After all, the carbon footprint of the average American who emits about 16 tons of carbon a year constitutes an infinitesimal, ultimately meaningless fraction when measured against the 37 billion tons of CO2 emitted globally per year.
The reality is that by taking small steps to reduce your impact -- going vegan, forswearing air travel or paying for green electricity -- you, as a single person, won't reduce our carbon pollution enough to make a tangible difference in preserving our earth.
But this doesn't mean we shouldn't take these steps. Such actions by individual consumers can add up and influence industrial sectors to reduce the carbon emissions of our consumption-obsessed economies -- and influence states to create climate-protection policies. And only through these big-scale efforts from the government and the private sector will tangible progress be made for the environment.
The world's legislatures -- the national and supranational -- will determine whether the fight against Earth's warming will be lost or won.
According to the 2018 IPCC special report, which issued a dire warning against exceeding a 1.5 degree Celsius rise in temperature, it is imperative that "policymakers and practitioners" respond with radical action to brake carbon emissions.
As citizens of a democracy in a country with sky-high greenhouse emissions, we can do something to fight climate change by casting our ballots for those parties serious about lowering emissions through clear-eyed policies and supporting environmental lobby groups or organizing to protest the status quo. This much is the minimal civic duty of anyone concerned about the climate crisis.
But legislation takes time -- and it's time that we don't have to waste. There are a number of personal steps we can each take in the meantime that are implicitly political.
Make the personal political yourself
Instead of waiting for the carbon pricing of jet fuel and meats to shape our behaviors, we can start reinventing the way we live now. Climate change and the transition to renewables will change everything we know: How we eat and travel, how we work, and even how we raise our families. We should start immediately and push the process in a direction that we choose, not one chosen for us.
A vegetarian diet, for example, can be cheaper, healthier and arguably just as tasty -- if you have the right cookbooks. Vacations closer to home can be less expensive and, by avoiding airports and flying, longer and less stressful. Less is very often more -- an idea anathema to capitalism as we know it.
This is how we the people will design our sustainable lifestyles of the future. Our ambition should be to devise alternatives that give us a high quality of life (better yet if "quality" is based on well-being and not volume of consumption) at as low as cost to the environment as possible.
Make markets work for the climate
Our consumption-driven market economies are fashioned by demand. In other words, the private sector responds to our choices as consumers. Say, for example, that boycotting plastic results in a 20% drop in sales of one traditionally plastic-packaged soft drink and increases sales of another soda brand bottled in biodegradable plant-based plastic. Surely, the soft drink sector would adjust by switching to the more popular bottle option. This is how the organic food assortments we have in our grocery stores came to life.

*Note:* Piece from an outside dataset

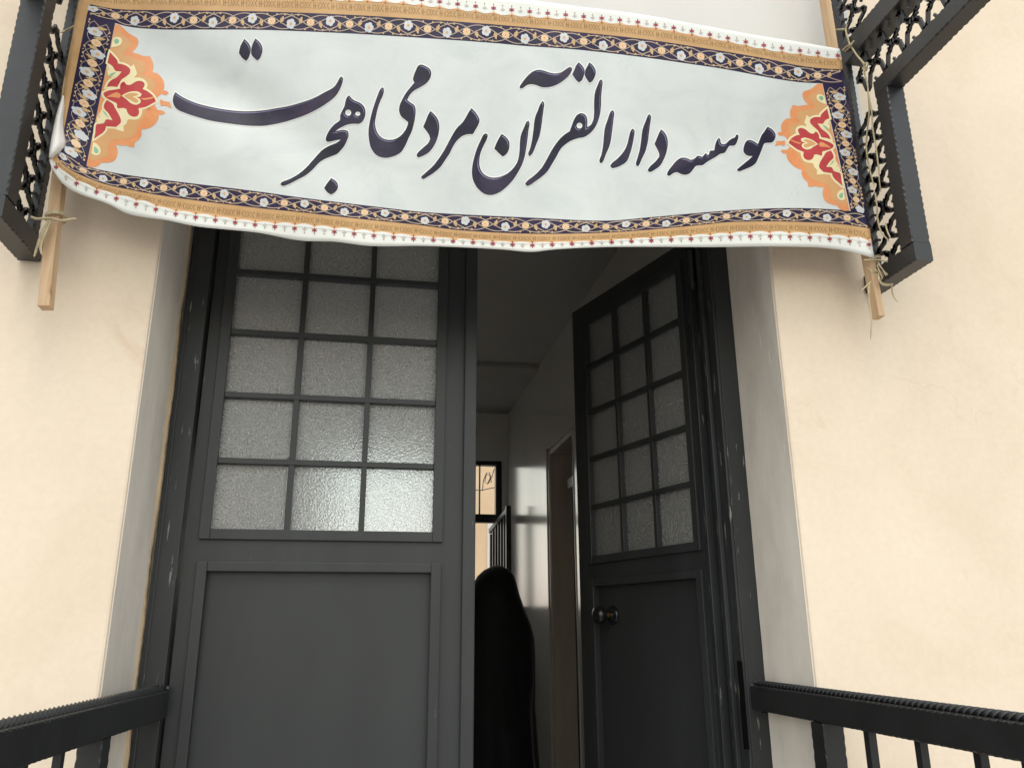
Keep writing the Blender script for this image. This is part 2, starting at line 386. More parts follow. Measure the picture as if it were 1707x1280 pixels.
# door leaves: distances along the leaf are measured from its hinge
def leaf(label, H, u, n, astragal, knob):
    u = Vector(u).normalized(); n = Vector(n).normalized(); W, T = .64, .042
    def P(a, d, z): return Vector((H[0], H[1], 0)) + u * a + n * d + Vector((0, 0, z))
    def hb(m, a0, a1, d0, d1, z0, z1, mi=0):
        m.hexa([P(a0, d0, z0), P(a1, d0, z0), P(a1, d1, z0), P(a0, d1, z0), P(a0, d0, z1), P(a1, d0, z1), P(a1, d1, z1), P(a0, d1, z1)], mi)
    m = MB(); A0, A1, Z0, Z1 = .053, .548, 1.331, 2.112
    PB, PT = .16, 1.244
    hb(m, .003, A0, -T, 0, .012, 2.186); hb(m, A1, W - .003, -T, 0, .012, 2.186)
    hb(m, A0, A1, -T, 0, Z1, 2.186); hb(m, A0, A1, -T, 0, PT, Z0); hb(m, A0, A1, -T, 0, .012, PB)
    root = m.build("door_leaf", M['paint'], bld); root['label'] = label
    m = MB()                                            # raised bead round the glass
    hb(m, A0 - .022, A0 + .002, .0005, .011, Z0 - .021, Z1 + .021); hb(m, A1 - .002, A1 + .022, .0005, .011, Z0 - .021, Z1 + .021)
    hb(m, A0 + .002, A1 - .002, .0005, .0105, Z0 - .021, Z0 + .002); hb(m, A0 + .002, A1 - .002, .0005, .0105, Z1 - .002, Z1 + .021)
    m.build("glazing_bead", M['paint'], root, bevel=.0015)
    m = MB(); cw = (A1 - A0) / 3; rh = (Z1 - Z0) / 5
    for i in (1, 2): hb(m, A0 + cw * i - .0065, A0 + cw * i + .0065, -.019, .006, Z0 + .002, Z1 - .002)
    for j in range(1, 5): hb(m, A0 + .002, A1 - .002, -.0165, .0075, Z0 + rh * j - .0065, Z0 + rh * j + .0065)
    m.build("glazing_bars", M['paint'], root, bevel=.0012)
    for i in range(3):
        for j in range(5):
            e0, e1, e2, e3 = (-.001 if q else .0045 for q in (i == 0, i == 2, j == 0, j == 4)); m = MB(); hb(m, A0 + cw * i + e0, A0 + cw * (i + 1) - e1, -.015, -.010, Z0 + rh * j + e2, Z0 + rh * (j + 1) - e3)
            m.build("glass_pane", M['frost'], root)
    m = MB()                                            # raised frame of the lower panel, then the sunk panel
    hb(m, A0 - .020, A0 + .003, .0005, .010, PB - .018, PT + .018); hb(m, A1 - .003, A1 + .020, .0005, .010, PB - .018, PT + .018)
    hb(m, A0 + .003, A1 - .003, .0005, .0095, PT - .003, PT + .018); hb(m, A0 + .003, A1 - .003, .0005, .0095, PB - .018, PB + .003)
    m.build("panel_bead", M['paint'], root, bevel=.0015)
    m = MB(); hb(m, A0 + .001, A1 - .001, -.03, -.012, PB + .001, PT - .001)
    m.build("lower_panel", M['panel_paint'], root)
    if astragal:
        m = MB(); hb(m, .616, .646, .0005, .014, .012, 2.186); m.build("meeting_strip", M['paint'], root, bevel=.003)
    if knob:
        a, z = knob; c = P(a, -.012, z)
        m = MB(); m.lathe([(0, .0), (.027, .0), (.028, .004), (.024, .009), (.012, .012), (.011, .014)], c, n)
        kb = m.build("door_knob", M['knob'], root)
        m = MB(); m.lathe([(.0100, .013), (.0105, .03), (.0102, .036)], c, n); m.build("stem", M['brass'], kb)
        m = MB(); m.lathe([(.010, .034), (.02, .037), (.026, .046), (.0265, .055), (.022, .064), (.012, .069), (0, .07)], c, n); m.build("grip", M['knob'], kb)
    return root
leaf("closed left door leaf with a bright frosted bottom pane", (JL1 + .002, .245), (1, 0, 0), (0, -1, 0), True, None)
TH = radians(73)
HR = (.874, .315)
leaf("right door leaf swung open into the hallway, with a round knob", HR, (-cos(TH), sin(TH), 0), (-sin(TH), -cos(TH), 0), False, (.47, 1.155))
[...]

Likewise, by purchasing new, climate-friendly, perhaps costly commodities, such as an electric car or rooftop solar-power systems, we can help those industries create economies of scale that will bring prices down.
An added benefit: neighbors and friends witness that alternatives are possible.
Practice what you preach
For those involved in the climate movement, or even those who are just cheering from the sidelines, the nature of one's personal choices affects the credibility of one's arguments for urgent climate action. Observers -- and I have talked with many people about it -- put stock in whether activists, such as green politicos or even lay proponents, practice what they preach.
Recently, a number of Green party politicians in Germany caught a hail of flak for posting on Facebook photos from New Years' holiday jaunts to places as far away South Africa and Chile, which required extensive air travel. Perhaps these politicians were being unfairly picked on -- one of them traveled to South America with his family to visit in-laws -- but the bad press hurts the cause. The Swedish activist Greta Thunberg has taken a stance against climate hypocrisy and now simply doesn't fly.
Inspire instead of judge
One faux paus to avoid is the use of a moralizing tone or air of moral superiority when talking about your environmental choices. Even a whiff of "You should do what I do" can doom the most sincere advocate. Turning the lifestyles experiment into a game of one-upmanship only turns people off.
In the same vein, original and sometimes tough lifestyle choices tend to impress and inspire others when they aren't done for show. If my Berlin office colleague Heinz can give up holidays in the Greek islands in exchange for vacation on the Baltic coast, then so can I. The choice of against-the-grain behavior is a protest in itself. It speaks loudly: "I do not accept the status quo and I'm doing it differently!"
As historian Timothy Snyder notes in his book, "On Tyranny: Twenty Lessons from the Twentieth Century": "Life is political, not because the world cares about how you feel, but because the world reacts to what you do. The minor choices we make are a kind of vote. ... In the politics of the everyday, our words and gestures, or their absence, count very much."
In the fracas over climate change, the ostensibly rigid boundaries between the personal and the political break down pretty quickly. There's nothing futile about putting your lifestyle choices where your politics are.